Scientists regularly warn us that global warming will have a long-term impact on Earth's environment, but a new study suggests that humanity's carbon footprint is causing climate change on an almost unimaginable time scale.

According to researchers, the level of carbon dioxide (CO2) emissions in the atmosphere has effectively suppressed the next naturally occurring ice age, meaning it will now be twice as long before the planet undergoes another glacial cycle.

"Even without man-made climate change we would expect the beginning of a new ice age no earlier than in 50,000 years from now – which makes the Holocene as the present geological epoch an unusually long period in between ice ages," said Andrey Ganopolski from the Potsdam Institute for Climate Impact Research in Germany. "However, our study also shows that relatively moderate additional anthropogenic CO2-emissions from burning oil, coal and gas are already sufficient to postpone the next ice age for another 50,000 years."

In other words, burning fossil fuels is causing a planetary postponement of the natural rhythm of Earth's ice ages, meaning we won't see another one for about 100,000 years – if the researchers are correct.

"The bottom line is that we are basically skipping a whole glacial cycle, which is unprecedented," said Ganopolski. "It is mind-boggling that humankind is able to interfere with a mechanism that shaped the world as we know it."

According to Ganopolski and his team, ice ages are determined by a functional relationship between the amount of carbon dioxide in the atmosphere and insolation (aka solar radiation).

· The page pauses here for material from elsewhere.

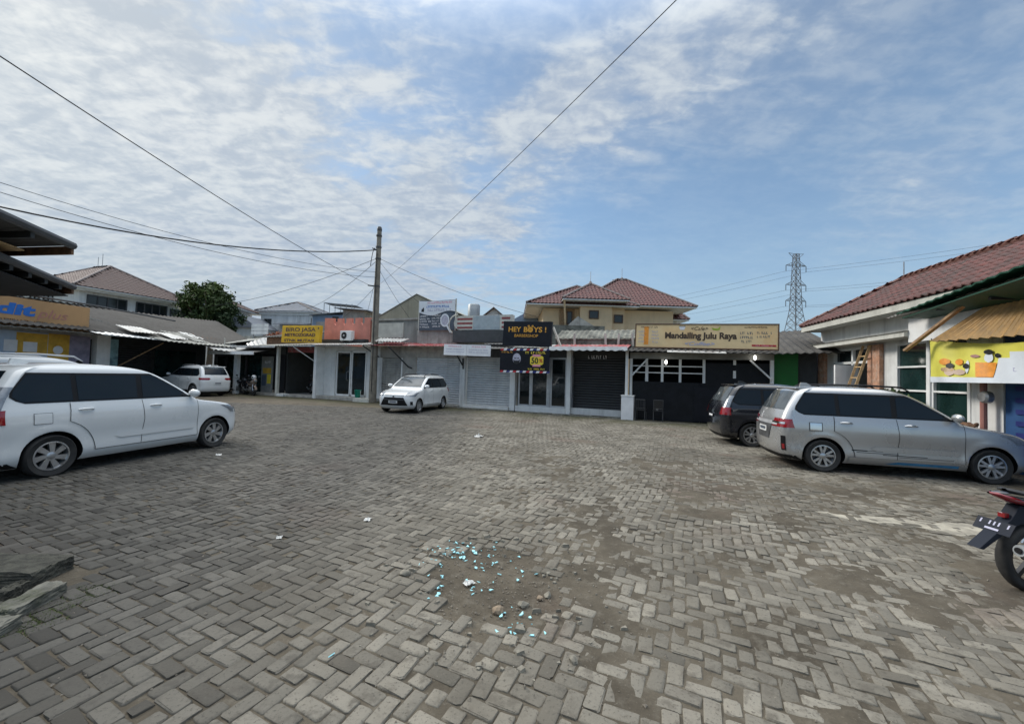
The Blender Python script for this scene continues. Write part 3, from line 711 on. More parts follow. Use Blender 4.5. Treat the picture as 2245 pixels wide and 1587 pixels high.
# barber signs ------------------------------------------------------------
t = unit('shop_sign', 'black HEY BOYS ! BARBERSHOP sign box with gold lettering', 'sign', -.1, 1.05, 3.1)
t.rotation_euler = (R(-1), R(1.6), ROW)
B('panel', 'sign_black', t, 0, 2.38, 0, .18, 0, 1.15, bevel=.01)
text('HEY', 'ink_gold', t, .26, -.005, .66, .33, bold=.006, width=.62); text('B', 'ink_gold', t, 1.02, -.005, .66, .33, bold=.008, width=.19); text('YS !', 'ink_gold', t, 1.52, -.005, .66, .33, bold=.006, width=.62)
e = MB().lathe([(.125, 0), (.125, -.01), (.07, -.01), (.07, 0)], 20, 'y', (1.36, -.002, .765)).build('emblem', 'ink_gold', t)
MB().box(1.30, 1.42, -.012, -.004, .70, .73).box(1.33, 1.39, -.012, -.004, .78, .80).build('emblem_mark', 'ink_gold', e)
for x in (1.27, 1.46): MB().lathe([(.05, 0), (.05, -.01), (.025, -.01), (.025, 0)], 14, 'y', (x, -.002, .93)).build('emblem_ear', 'ink_gold', e)
text('BARBERSHOP', 'ink_gold', t, .58, -.005, .42, .19, width=1.15)
t = unit('promo_banner', 'black barber banner with bearded face print and yellow 50% badge', 'banner', -.15, 1.15, 1.86)
B('sheet', 'sign_black', t, 0, 2.42, 0, .015, .0, 1.06)
for z in (1.0, -.02):
    bs = MB(); ws = MB(); ns = MB()
    for i in range(15):
        x = i * .162; (bs, ws, ns, ws)[i % 4].add([(x, -.006, z), (x + .15, -.006, z), (x + .2, -.006, z + .09), (x + .05, -.006, z + .09)], [(0, 1, 2, 3)])
    b_ = bs.build('stripe_red', 'ink_red', t); ws.build('stripe_white', 'ink_white', t); ns.build('stripe_blue', 'ink_navy', t)
fp = MB().lathe([(.20, 0), (.20, -.006), (.0, -.006)], 22, 'y', (0, 0, 0)).build('face_print', 'grey_print', t, (.84, -.002, .62)); fp.scale = (1, 1, 1.25)
MB().box(-.12, -.03, -.012, -.007, .0, .03).box(.03, .12, -.012, -.007, .0, .03).build('eyes_print', 'ink_black', fp)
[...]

Running simulations on an Earth system model, they say this relationship explains the onset of the last eight ice ages – and can also help us predict when the next glacial periods will begin.

The remarkable aspect of the findings, which are reported in Nature, is how they suggest what might be a fundamental turnaround in the powers that define Earth's environment.

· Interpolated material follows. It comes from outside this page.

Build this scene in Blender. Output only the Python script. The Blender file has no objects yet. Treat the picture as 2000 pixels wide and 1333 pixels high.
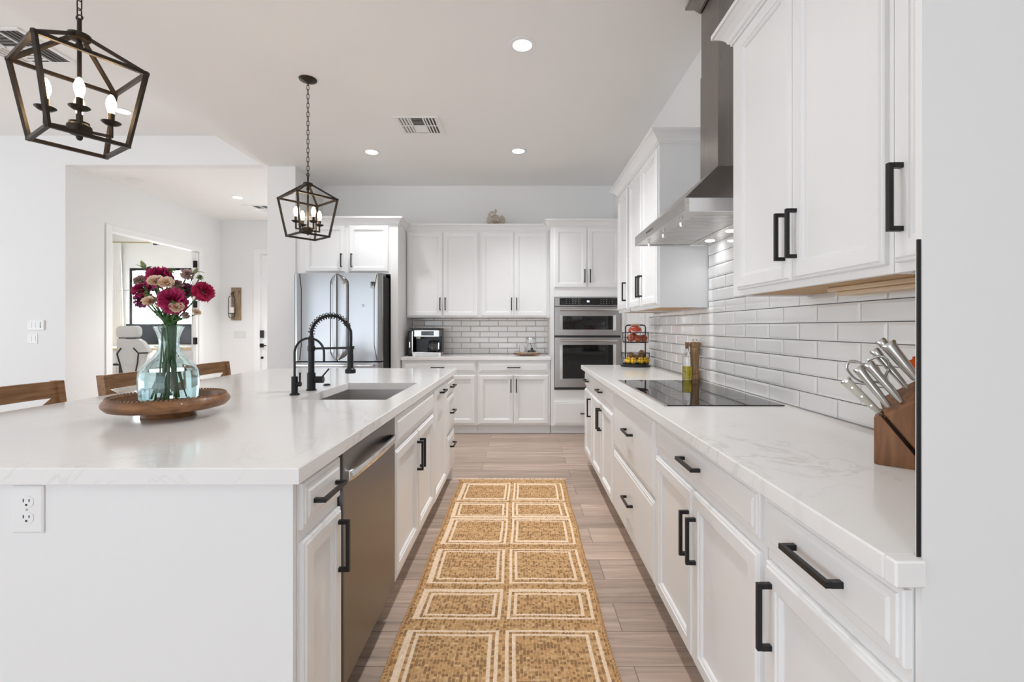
import bpy, bmesh, math, random
from mathutils import Vector, Matrix
from math import pi, sin, cos, radians, sqrt
random.seed(7)
S = bpy.context.scene
COL = S.collection

# ------------------------------------------------------------------ camera
F = 915.0                     # focal length in pixels of a 2000 px wide frame
CZ = 1.26                     # camera height
cam = bpy.data.objects.new('camera', bpy.data.cameras.new('camera'))
COL.objects.link(cam)
cam.location = (0, 0, CZ)
cam.rotation_euler = (pi / 2, 0, 0)
cam.data.sensor_width = 36
cam.data.lens = F / 2000 * 36
cam.data.shift_x = -18 / 2000
cam.data.shift_y = -26.5 / 2000
cam.data.clip_start = 0.05
S.camera = cam

# ------------------------------------------------------------------ world, light, exposure
S.view_settings.view_transform = 'Standard'
S.view_settings.look = 'None'
S.view_settings.exposure = 0.09
S.view_settings.gamma = 1.0
S.view_settings.use_curve_mapping = False
w = bpy.data.worlds.new('world'); S.world = w; w.use_nodes = True
bg = w.node_tree.nodes['Background']
bg.inputs[0].default_value = (0.82, 0.91, 1.0, 1)
bg.inputs[1].default_value = 2.3

def area(name, loc, rot, sx, sy, power, color=(1, 1, 1)):
    l = bpy.data.lights.new(name, 'AREA'); l.shape = 'RECTANGLE'
    l.size = sx; l.size_y = sy; l.energy = power; l.color = color
    o = bpy.data.objects.new(name, l); COL.objects.link(o)
    o.location = loc; o.rotation_euler = rot
    return o
# daylight through the great-room glazing behind and left of the camera and the office window, plus added ceiling and hall fills
LW = dict(rear=8, rear_up=24, side=5, side_up=72, office=260, entry=22, down=185, down_near=40, down_left=6, hall=250, bulb=44, hood=0.8)
S.cycles.diffuse_bounces = 8
S.cycles.max_bounces = 16
S.cycles.transmission_bounces = 14
area('daylight_rear', (-3.2, -4.3, 1.45), (radians(90), 0, 0), 8.0, 2.5, LW['rear'], (0.86, 0.93, 1.0))
area('ceiling_fill_rear', (-3.2, -4.2, 0.5), (radians(128), 0, 0), 8.0, 0.9, LW['rear_up'], (0.93, 0.965, 1.0))  # unseen fill tilted upwards, added to brighten the ceiling
area('daylight_side', (-8.8, 0.6, 1.5), (radians(90), 0, radians(-90)), 5.5, 2.4, LW['side'], (0.86, 0.93, 1.0))
area('ceiling_fill_side', (-8.7, 0.6, 0.5), (radians(128), 0, radians(-90)), 5.5, 0.9, LW['side_up'], (0.93, 0.965, 1.0))  # second added fill, low on the left, aimed up at the ceiling
area('hall_fill', (-3.2, 8.05, 1.3), (radians(-90), 0, 0), 0.4, 2.0, LW['entry'], (0.9, 0.96, 1.0))  # no window here; lamp added to brighten the hall
area('daylight_office', (-7.1, 9.42, 1.75), (radians(-90), 0, 0), 1.3, 1.35, LW['office'], (0.92, 0.97, 1.0))

# ------------------------------------------------------------------ materials
def nodes(m):
    return m.node_tree.nodes, m.node_tree.links, m.node_tree.nodes['Principled BSDF']
def mat(name, col, rough=0.5, metal=0.0, spec=0.5, coat=0.0, var=0.0, vscale=8.0, bump=0.0, bscale=60.0):
    m = bpy.data.materials.new(name); m.use_nodes = True
    n, l, b = nodes(m)
    b.inputs['Base Color'].default_value = (*col, 1)
    b.inputs['Roughness'].default_value = rough
    b.inputs['Metallic'].default_value = metal
    b.inputs['Specular IOR Level'].default_value = spec
    b.inputs['Coat Weight'].default_value = coat
    tc = n.new('ShaderNodeTexCoord')
    if var > 0:
        t = n.new('ShaderNodeTexNoise'); t.inputs['Scale'].default_value = vscale; t.inputs['Detail'].default_value = 4
        r = n.new('ShaderNodeValToRGB')
        r.color_ramp.elements[0].color = (*[max(0, c * (1 - var)) for c in col], 1)
        r.color_ramp.elements[1].color = (*[min(1, c * (1 + var)) for c in col], 1)
        r.color_ramp.elements[0].position = 0.3; r.color_ramp.elements[1].position = 0.7
        l.new(tc.outputs['Object'], t.inputs['Vector']); l.new(t.outputs['Fac'], r.inputs['Fac']); l.new(r.outputs['Color'], b.inputs['Base Color'])
    if bump > 0:
        t = n.new('ShaderNodeTexNoise'); t.inputs['Scale'].default_value = bscale; t.inputs['Detail'].default_value = 3
        bp = n.new('ShaderNodeBump'); bp.inputs['Strength'].default_value = bump; bp.inputs['Distance'].default_value = 0.002
        l.new(tc.outputs['Object'], t.inputs['Vector']); l.new(t.outputs['Fac'], bp.inputs['Height']); l.new(bp.outputs['Normal'], b.inputs['Normal'])
    return m
def emit(name, col, strength):
    m = bpy.data.materials.new(name); m.use_nodes = True
    n, l, b = nodes(m)
    b.inputs['Base Color'].default_value = (*col, 1)
    b.inputs['Emission Color'].default_value = (*col, 1)
    b.inputs['Emission Strength'].default_value = strength
    return m
def glass(name, col, rough=0.0, ior=1.45):
    m = bpy.data.materials.new(name); m.use_nodes = True
    n, l, b = nodes(m)
    b.inputs['Base Color'].default_value = (*col, 1)
    b.inputs['Roughness'].default_value = rough
    b.inputs['IOR'].default_value = ior
    b.inputs['Transmission Weight'].default_value = 1.0
    return m
def wood(name, dark, light, axis='x', scale=6.0, rough=0.45, stretch=12.0, coat=0.0):
    m = bpy.data.materials.new(name); m.use_nodes = True
    n, l, b = nodes(m)
    tc = n.new('ShaderNodeTexCoord'); mp = n.new('ShaderNodeMapping')
    s = [scale * stretch] * 3; s['xyz'.index(axis)] = scale
    mp.inputs['Scale'].default_value = s
    t = n.new('ShaderNodeTexNoise'); t.inputs['Scale'].default_value = 1.0; t.inputs['Detail'].default_value = 6; t.inputs['Distortion'].default_value = 0.6
    r = n.new('ShaderNodeValToRGB')
    r.color_ramp.elements[0].color = (*dark, 1); r.color_ramp.elements[1].color = (*light, 1)
    r.color_ramp.elements[0].position = 0.32; r.color_ramp.elements[1].position = 0.68
    l.new(tc.outputs['Object'], mp.inputs['Vector']); l.new(mp.outputs['Vector'], t.inputs['Vector'])
    l.new(t.outputs['Fac'], r.inputs['Fac']); l.new(r.outputs['Color'], b.inputs['Base Color'])
    b.inputs['Roughness'].default_value = rough; b.inputs['Coat Weight'].default_value = coat
    return m
def steel(name, col, rough, axis='x'):
    m = bpy.data.materials.new(name); m.use_nodes = True
    n, l, b = nodes(m)
    b.inputs['Base Color'].default_value = (*col, 1); b.inputs['Metallic'].default_value = 1.0
    tc = n.new('ShaderNodeTexCoord'); mp = n.new('ShaderNodeMapping')
    s = [260.0] * 3; s['xyz'.index(axis)] = 3.0
    mp.inputs['Scale'].default_value = s
    t = n.new('ShaderNodeTexNoise'); t.inputs['Scale'].default_value = 1.0; t.inputs['Detail'].default_value = 2
    mr = n.new('ShaderNodeMapRange'); mr.inputs['To Min'].default_value = rough * 0.9; mr.inputs['To Max'].default_value = rough * 1.12
    bp = n.new('ShaderNodeBump'); bp.inputs['Strength'].default_value = 0.035; bp.inputs['Distance'].default_value = 0.001
    l.new(tc.outputs['Object'], mp.inputs['Vector']); l.new(mp.outputs['Vector'], t.inputs['Vector'])
    l.new(t.outputs['Fac'], mr.inputs['Value']); l.new(mr.outputs['Result'], b.inputs['Roughness'])
    l.new(t.outputs['Fac'], bp.inputs['Height']); l.new(bp.outputs['Normal'], b.inputs['Normal'])
    return m
def quartz():
    m = bpy.data.materials.new('quartz'); m.use_nodes = True
    n, l, b = nodes(m)
    tc = n.new('ShaderNodeTexCoord')
    t = n.new('ShaderNodeTexNoise'); t.inputs['Scale'].default_value = 2.4; t.inputs['Detail'].default_value = 8; t.inputs['Roughness'].default_value = 0.62; t.inputs['Distortion'].default_value = 1.4
    sub = n.new('ShaderNodeMath'); sub.operation = 'SUBTRACT'; sub.inputs[1].default_value = 0.5
    ab = n.new('ShaderNodeMath'); ab.operation = 'ABSOLUTE'
    mr = n.new('ShaderNodeMapRange'); mr.inputs['From Min'].default_value = 0.0; mr.inputs['From Max'].default_value = 0.022; mr.inputs['To Min'].default_value = 1.0; mr.inputs['To Max'].default_value = 0.0
    t2 = n.new('ShaderNodeTexNoise'); t2.inputs['Scale'].default_value = 1.1; t2.inputs['Detail'].default_value = 2
    mr2 = n.new('ShaderNodeMapRange'); mr2.inputs['From Min'].default_value = 0.5; mr2.inputs['From Max'].default_value = 0.68; mr2.inputs['To Max'].default_value = 0.34
    mul = n.new('ShaderNodeMath'); mul.operation = 'MULTIPLY'
    mix = n.new('ShaderNodeMix'); mix.data_type = 'RGBA'
    mix.inputs['A'].default_value = (0.83, 0.822, 0.81, 1); mix.inputs['B'].default_value = (0.45, 0.42, 0.40, 1)
    l.new(tc.outputs['Object'], t.inputs['Vector']); l.new(tc.outputs['Object'], t2.inputs['Vector'])
    l.new(t.outputs['Fac'], sub.inputs[0]); l.new(sub.outputs[0], ab.inputs[0]); l.new(ab.outputs[0], mr.inputs['Value'])
    l.new(t2.outputs['Fac'], mr2.inputs['Value']); l.new(mr.outputs['Result'], mul.inputs[0]); l.new(mr2.outputs['Result'], mul.inputs[1])
    l.new(mul.outputs[0], mix.inputs['Factor']); l.new(mix.outputs['Result'], b.inputs['Base Color'])
    b.inputs['Roughness'].default_value = 0.13
    return m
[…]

"Like no other force on the planet, ice ages have shaped the global environment and thereby determined the development of human civilisation. For instance, we owe our fertile soil to the last ice age that also carved out today's landscapes, leaving glaciers and rivers behind, forming fjords, moraines and lakes," said Hans Joachim Schellnhuber, director of the Potsdam Institute. "However, today it is humankind with its emissions from burning fossil fuels that determines the future development of the planet."

The researchers say the transition to a world where the climate is controlled by human activity provides evidence that we are now living in a new geological epoch, echoing recent calls made by other scientists.

"This illustrates very clearly that we have long entered a new era, and that in the Anthropocene humanity itself has become a geological force," said Schellnhuber. "In fact, an epoch could be ushered in which might be dubbed the Deglacial."